Lay the Foundation Before “Just Google It”

Raizel Bernstein
4 min readDec 14, 2020

An argument for what needs to happen before you can “Just Google It”

Disclaimer: I love surfing Google. Google’s CEO and I share an alma mater. I have distant relatives who work at Google. Two of my college roommates work at Google. One of them brought me a Google sweater. 50% Polyester, 38% Cotton, 12% Rayon — it is the most comfortable sweater I own.

Photo by Mitchell Luo on Unsplash

Foundation:

I believe someone needs a foundation before they begin googling. When I started working at Starbucks, I had no existing foundation. I couldn’t tell the difference between coffee and a latte. What was the difference between returning coffee to a customer versus sending a drink order to the espresso bar? After a year and a half of working at Starbucks I know a latte contains espresso shots and milk. The number of shots depends on the cup size. I now know coffee is a magical drink that prevents you from sleeping. Plus, I know how to brew coffee using Starbucks machines.
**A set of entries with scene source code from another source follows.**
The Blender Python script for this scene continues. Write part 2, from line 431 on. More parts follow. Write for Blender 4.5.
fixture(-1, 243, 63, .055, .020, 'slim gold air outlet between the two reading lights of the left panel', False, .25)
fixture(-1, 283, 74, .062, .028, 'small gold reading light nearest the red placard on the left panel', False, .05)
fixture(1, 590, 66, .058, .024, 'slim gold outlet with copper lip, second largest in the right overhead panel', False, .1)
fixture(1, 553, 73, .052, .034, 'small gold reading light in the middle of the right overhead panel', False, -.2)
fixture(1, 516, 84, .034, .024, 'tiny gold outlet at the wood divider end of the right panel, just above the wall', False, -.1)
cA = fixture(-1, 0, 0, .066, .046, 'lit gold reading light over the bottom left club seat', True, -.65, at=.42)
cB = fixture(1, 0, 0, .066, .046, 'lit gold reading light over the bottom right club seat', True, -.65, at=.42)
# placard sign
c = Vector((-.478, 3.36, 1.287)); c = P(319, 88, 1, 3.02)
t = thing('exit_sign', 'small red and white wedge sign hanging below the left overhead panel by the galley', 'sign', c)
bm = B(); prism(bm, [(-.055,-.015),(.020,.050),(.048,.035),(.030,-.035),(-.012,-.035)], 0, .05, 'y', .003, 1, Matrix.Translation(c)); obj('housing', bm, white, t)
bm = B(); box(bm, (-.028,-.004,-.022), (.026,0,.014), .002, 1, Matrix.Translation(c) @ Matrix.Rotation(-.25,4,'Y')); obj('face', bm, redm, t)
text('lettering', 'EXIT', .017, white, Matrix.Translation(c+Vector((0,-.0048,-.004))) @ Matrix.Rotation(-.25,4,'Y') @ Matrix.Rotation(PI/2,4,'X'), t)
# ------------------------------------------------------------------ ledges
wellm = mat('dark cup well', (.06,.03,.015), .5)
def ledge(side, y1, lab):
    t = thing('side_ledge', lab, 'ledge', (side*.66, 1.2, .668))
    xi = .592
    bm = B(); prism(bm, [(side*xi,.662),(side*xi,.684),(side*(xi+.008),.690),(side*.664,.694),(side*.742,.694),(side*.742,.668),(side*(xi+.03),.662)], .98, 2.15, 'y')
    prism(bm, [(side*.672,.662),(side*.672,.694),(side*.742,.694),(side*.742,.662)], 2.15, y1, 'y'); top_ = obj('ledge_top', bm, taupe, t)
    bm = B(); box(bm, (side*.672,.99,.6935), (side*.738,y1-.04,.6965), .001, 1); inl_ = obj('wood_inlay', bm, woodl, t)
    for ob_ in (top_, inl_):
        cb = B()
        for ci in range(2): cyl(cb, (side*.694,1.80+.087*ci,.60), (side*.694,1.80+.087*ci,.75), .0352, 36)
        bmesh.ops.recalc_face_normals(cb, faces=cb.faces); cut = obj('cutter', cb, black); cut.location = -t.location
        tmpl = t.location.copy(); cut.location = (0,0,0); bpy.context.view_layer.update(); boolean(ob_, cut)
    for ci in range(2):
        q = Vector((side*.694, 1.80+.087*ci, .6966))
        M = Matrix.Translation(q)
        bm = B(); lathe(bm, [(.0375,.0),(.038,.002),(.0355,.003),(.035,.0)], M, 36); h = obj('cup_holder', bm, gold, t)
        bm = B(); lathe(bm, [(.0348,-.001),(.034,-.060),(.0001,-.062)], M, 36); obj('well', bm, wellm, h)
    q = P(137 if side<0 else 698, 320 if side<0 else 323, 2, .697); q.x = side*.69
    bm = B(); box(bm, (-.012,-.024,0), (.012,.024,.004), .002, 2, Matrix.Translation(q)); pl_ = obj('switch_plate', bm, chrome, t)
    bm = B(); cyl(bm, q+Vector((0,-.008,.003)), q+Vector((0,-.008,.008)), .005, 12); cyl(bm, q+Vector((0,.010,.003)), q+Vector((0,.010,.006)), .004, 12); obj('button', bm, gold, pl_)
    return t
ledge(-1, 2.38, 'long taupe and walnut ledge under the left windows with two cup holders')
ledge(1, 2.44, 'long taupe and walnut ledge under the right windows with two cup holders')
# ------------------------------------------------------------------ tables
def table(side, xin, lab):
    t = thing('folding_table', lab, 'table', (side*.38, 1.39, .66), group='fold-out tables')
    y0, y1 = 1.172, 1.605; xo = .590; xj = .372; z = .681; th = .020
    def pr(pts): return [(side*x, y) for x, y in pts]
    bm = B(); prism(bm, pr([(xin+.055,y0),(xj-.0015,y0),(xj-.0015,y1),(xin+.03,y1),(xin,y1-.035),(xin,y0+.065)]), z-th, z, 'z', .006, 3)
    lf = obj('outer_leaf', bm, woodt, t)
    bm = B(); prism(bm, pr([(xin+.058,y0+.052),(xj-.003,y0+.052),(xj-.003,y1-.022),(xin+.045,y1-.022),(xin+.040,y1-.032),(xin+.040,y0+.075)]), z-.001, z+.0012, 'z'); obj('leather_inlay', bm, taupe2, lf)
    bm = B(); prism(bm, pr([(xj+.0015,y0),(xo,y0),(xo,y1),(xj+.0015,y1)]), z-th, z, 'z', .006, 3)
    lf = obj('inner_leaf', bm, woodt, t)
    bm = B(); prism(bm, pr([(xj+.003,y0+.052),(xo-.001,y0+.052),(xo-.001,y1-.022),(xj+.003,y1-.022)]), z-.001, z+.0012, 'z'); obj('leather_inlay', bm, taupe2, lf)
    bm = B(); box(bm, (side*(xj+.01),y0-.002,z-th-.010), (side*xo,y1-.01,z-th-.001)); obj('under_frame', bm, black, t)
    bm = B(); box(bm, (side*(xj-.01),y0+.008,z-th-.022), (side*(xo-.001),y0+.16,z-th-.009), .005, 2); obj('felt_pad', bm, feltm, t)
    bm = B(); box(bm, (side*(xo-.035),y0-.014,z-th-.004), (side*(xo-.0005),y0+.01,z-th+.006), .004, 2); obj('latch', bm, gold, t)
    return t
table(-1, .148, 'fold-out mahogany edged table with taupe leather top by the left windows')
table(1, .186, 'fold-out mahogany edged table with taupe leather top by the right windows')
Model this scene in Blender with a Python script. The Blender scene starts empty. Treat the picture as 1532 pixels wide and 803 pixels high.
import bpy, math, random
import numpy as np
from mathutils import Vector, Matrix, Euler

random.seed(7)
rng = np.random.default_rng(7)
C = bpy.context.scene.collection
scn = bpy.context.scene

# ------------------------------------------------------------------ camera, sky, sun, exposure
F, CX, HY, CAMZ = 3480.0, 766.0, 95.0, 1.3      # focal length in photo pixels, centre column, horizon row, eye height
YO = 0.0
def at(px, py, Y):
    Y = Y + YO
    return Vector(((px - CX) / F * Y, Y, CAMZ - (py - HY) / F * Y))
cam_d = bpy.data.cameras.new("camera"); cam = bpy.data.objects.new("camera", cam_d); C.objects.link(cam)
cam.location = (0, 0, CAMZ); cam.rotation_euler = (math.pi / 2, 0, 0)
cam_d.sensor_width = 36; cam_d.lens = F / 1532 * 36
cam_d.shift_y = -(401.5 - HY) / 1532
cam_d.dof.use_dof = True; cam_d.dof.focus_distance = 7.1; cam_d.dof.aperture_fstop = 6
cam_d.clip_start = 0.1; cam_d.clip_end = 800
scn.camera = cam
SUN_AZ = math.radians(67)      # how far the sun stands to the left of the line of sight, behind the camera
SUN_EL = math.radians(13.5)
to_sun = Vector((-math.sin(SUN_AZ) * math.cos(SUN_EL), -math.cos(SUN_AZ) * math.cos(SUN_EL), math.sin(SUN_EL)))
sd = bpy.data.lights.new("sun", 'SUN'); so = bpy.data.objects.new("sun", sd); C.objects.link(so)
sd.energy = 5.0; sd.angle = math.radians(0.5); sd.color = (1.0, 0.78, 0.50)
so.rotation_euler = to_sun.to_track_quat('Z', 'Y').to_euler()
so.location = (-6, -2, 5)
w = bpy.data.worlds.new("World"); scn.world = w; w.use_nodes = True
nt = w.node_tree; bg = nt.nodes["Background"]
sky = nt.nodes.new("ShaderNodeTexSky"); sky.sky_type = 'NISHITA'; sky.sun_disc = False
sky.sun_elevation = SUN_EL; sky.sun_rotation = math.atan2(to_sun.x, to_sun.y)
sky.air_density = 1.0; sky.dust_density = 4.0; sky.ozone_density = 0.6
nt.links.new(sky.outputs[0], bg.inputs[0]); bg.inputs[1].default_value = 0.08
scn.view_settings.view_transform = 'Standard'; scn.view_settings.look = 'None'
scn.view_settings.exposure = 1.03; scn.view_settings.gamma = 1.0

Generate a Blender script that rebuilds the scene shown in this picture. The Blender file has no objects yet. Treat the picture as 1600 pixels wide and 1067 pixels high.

Nonetheless , two months into the job I couldn’t tell you how many seconds a steam wand needs to sit in the milk to get the perfect latte texture and temperature. Additionally, I couldn’t make drinks or brew coffee. As a result, during those first two months, I had a mandatory meeting with my boss to discuss my development. She said, “I don’t want to compare you to anyone BUT JULIANA was able to make drinks after 3 weeks, and you’ve been here for almost 3 months.” Then she handed me a piece of paper to sign and said, “think of this as a plan of action.” The paper essentially said that if I can’t make drinks, they’ll have to “revisit” my position at the store; a euphemism for “we’re going to fire you.” Consequently, I worked tirelessly, learning how to make drinks. Fortunately, after all my hard work, the store manager quit, and I was never fired.

During the first couple months, at Starbucks, I was able to lay a foundation for what I’d need in order to be a successful employee. Over time I expanded my domain knowledge by learning how to make drinks. With more knowledge I was able to work at double the speed with half the effort.

Schema:

Wikipedia says, “A schema describes a pattern of thought or behavior that organizes categories of information and the relationships among them.” (https://en.wikipedia.org/wiki/Schema_(psychology))

In the book, Peak, Anders Ericsson and Robert Pool say, “The key benefit of mental representations [aka schemas] lies in how they help us deal with information: understanding and interpreting it, holding it in memory, organizing it, analyzing it, and making decisions with it.”

Schema’s help when googling. Let’s start with an example. One time I was picking up my 4-year-old cousin from daycare. Normally, his mom would pick him up, so I was met with the surprised gaze of many toddlers. Then, a toddler exclaimed to my cousin, “Is that your grandma?!?” I was twenty-three. The toddler was confused because I didn’t match their schema for the type of person that normally arrives at daycare.

I assume my cousin’s playmate’s schema, for who usually arrives at daycare, included parents and grandparents, but not cousin. Subsequently, my cousin exclaimed, “Noooo that’s my cousin!” His playmate had to incorporate this new information into his existing schema. There is also a possibility that my assumptions are wrong, and the playmate was trying to make a dig at how old I look for my age. I’d rather not take the assumption that hurts my ego.

Conclusion in Relation to Googling:

Google is a great resource, but to perform a search you must have a foundation. A more intricate schema will lead to a more accurate google search. It would be more precise to google ‘latte’ as oppose to ‘coffee, question mark, milk’. It would be more beneficial to search ‘cousin’ rather than ‘not grandma looking human’. When google searching code, ‘pandas matplotlib’ is way more specific and helpful than ‘coding graph not working, why.’ That is why I believe it is best to lay the foundation and build a schema before googling. It saves time and a headache.